What is the ‘3% Rule’?

The 3% rule suggests that you should have enough money saved to cover your living expenses for 33.33 years to achieve financial freedom.

How does the increase in income contribute to Lifestyle Creep?

As income increases through raises, bonuses, or other income streams, it can lead to an increased feeling of wealth. This sense of wealth often leads to increased consumption and lifestyle upgrades, which is the essence of Lifestyle Creep.

How does Lifestyle Creep affect savings and investments?

Lifestyle Creep can lead to less money being saved and invested, which in turn can slow the growth of your retirement nest egg and financial independence.

What is the relation between Lifestyle Creep and the journey to financial freedom?

As Lifestyle Creep increases, the amount allocated towards savings decreases. This leads to a slower growth pace for the nest egg, moving us further away from financial independence.

What is the impact of daily coffee purchases on financial freedom?

Depending on your annual income, daily coffee purchases can have varying impacts on your path to financial freedom. For individuals with higher incomes, it may only slightly delay reaching their financial goals, whereas for average earners, it can significantly increase the time needed to reach their goals.

How can one manage Lifestyle Creep?

Managing Lifestyle Creep involves making informed decisions about spending, doing a cost-benefit analysis, and constantly evaluating your lifestyle costs.

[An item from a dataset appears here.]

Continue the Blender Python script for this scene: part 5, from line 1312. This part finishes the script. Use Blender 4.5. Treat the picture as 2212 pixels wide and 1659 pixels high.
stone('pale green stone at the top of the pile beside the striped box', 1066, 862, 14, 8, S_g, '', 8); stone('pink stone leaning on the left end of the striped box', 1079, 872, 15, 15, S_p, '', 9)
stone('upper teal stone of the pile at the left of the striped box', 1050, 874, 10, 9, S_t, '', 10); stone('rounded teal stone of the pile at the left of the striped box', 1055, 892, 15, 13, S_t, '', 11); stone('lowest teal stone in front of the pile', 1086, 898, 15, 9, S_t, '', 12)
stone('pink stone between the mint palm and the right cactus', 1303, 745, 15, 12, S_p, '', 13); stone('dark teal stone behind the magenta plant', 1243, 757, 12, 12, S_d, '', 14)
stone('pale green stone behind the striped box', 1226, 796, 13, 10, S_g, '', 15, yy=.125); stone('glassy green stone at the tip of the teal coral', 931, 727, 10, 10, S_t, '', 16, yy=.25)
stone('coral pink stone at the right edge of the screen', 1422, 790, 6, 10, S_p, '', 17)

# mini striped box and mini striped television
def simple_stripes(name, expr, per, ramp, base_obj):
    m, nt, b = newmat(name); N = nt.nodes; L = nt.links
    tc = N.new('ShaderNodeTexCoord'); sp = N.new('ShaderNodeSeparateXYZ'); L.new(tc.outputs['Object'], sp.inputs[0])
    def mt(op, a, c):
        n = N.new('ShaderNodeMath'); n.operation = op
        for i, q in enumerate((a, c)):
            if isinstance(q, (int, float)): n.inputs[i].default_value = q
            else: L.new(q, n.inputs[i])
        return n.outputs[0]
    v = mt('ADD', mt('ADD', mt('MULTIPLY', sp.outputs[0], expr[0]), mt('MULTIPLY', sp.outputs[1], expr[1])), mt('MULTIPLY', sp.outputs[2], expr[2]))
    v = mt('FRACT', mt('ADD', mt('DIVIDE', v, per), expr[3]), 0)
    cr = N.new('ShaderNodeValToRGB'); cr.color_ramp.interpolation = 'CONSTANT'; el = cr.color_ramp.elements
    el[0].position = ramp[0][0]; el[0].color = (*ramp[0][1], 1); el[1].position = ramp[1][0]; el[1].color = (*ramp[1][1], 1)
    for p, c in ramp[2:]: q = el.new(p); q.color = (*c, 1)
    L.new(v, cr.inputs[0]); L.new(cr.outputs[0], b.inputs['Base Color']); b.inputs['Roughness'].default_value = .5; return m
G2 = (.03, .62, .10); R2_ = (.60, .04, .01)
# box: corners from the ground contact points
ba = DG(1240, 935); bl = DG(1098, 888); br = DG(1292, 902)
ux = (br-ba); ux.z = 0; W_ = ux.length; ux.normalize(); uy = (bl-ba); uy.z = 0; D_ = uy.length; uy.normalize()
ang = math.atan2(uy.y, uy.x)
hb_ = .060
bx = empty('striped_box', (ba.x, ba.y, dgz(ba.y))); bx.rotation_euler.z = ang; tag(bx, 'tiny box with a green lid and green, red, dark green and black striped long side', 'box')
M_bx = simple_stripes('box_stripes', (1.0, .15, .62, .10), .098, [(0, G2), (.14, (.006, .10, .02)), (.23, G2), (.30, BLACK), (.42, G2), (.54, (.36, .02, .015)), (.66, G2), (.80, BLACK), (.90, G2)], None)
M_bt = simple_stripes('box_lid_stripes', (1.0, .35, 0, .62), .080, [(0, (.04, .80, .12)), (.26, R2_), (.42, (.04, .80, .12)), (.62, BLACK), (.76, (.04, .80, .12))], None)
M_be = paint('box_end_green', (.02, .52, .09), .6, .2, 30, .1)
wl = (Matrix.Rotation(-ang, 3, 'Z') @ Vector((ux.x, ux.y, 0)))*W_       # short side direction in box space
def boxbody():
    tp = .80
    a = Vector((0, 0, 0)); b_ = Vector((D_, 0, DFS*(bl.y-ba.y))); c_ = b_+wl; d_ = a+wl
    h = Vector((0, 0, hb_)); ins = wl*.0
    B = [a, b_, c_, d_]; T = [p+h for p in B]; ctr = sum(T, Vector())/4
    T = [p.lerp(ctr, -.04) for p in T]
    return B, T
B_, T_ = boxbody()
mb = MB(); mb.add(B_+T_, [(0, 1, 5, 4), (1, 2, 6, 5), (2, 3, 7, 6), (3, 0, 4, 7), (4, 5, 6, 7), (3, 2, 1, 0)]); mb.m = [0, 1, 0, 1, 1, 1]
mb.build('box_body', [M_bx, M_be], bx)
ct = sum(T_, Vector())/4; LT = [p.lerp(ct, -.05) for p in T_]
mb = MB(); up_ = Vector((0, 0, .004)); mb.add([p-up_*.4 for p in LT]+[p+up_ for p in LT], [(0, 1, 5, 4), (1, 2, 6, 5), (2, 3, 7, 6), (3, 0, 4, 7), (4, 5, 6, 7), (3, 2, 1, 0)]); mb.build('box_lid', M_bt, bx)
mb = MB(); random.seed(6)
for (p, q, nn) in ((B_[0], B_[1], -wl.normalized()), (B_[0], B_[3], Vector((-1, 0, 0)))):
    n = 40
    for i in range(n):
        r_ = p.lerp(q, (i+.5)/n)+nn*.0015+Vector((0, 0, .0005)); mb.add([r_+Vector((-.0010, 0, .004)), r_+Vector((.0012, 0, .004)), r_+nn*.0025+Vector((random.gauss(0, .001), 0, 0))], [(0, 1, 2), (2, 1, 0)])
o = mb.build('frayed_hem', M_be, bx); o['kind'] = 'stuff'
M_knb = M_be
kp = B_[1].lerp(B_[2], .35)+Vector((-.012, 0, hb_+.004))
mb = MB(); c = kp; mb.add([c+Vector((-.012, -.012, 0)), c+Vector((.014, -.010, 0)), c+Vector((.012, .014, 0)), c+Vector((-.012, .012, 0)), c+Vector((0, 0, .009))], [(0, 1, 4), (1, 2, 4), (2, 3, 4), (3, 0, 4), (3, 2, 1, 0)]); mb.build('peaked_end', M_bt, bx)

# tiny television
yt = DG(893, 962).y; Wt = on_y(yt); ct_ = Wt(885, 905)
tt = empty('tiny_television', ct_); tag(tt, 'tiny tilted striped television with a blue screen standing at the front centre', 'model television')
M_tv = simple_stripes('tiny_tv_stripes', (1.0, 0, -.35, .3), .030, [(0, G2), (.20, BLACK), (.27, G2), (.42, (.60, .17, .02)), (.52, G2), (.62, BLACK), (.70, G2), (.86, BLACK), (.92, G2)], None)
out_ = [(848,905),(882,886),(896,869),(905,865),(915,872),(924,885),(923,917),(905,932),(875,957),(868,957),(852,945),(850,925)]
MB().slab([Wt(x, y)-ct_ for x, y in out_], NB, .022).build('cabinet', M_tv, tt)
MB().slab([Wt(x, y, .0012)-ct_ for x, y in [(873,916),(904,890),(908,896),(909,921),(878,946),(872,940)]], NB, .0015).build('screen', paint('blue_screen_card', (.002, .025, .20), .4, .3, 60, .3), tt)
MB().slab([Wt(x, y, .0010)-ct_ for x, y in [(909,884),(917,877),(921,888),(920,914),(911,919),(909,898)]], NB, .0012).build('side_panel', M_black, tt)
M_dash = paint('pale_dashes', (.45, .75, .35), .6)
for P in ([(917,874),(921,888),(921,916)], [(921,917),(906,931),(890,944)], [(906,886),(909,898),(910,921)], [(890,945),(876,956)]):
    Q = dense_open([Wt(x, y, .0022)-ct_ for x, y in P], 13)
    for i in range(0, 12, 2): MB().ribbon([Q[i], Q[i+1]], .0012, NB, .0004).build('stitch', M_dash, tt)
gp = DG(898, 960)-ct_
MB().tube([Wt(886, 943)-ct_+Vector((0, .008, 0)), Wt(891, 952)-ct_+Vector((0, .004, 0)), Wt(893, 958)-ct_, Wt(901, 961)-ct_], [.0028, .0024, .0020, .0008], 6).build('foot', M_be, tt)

It’s also crucial to maintain a disciplined savings and investment plan, keeping long-term financial objectives in mind.

How does inflation factor into Lifestyle Creep and financial independence?

Inflation increases the cost of living over time. Even with zero Lifestyle Creep, your spending will increase due to inflation alone. Consequently, it’s important to factor in inflation when calculating your financial goals.

How is financial freedom defined in the context of this article?

Financial freedom is defined as a state where if our cash flow stopped today, we could enjoy the rest of our lives doing whatever we want, usually referred to as having a substantial ‘nest egg’ or retirement fund.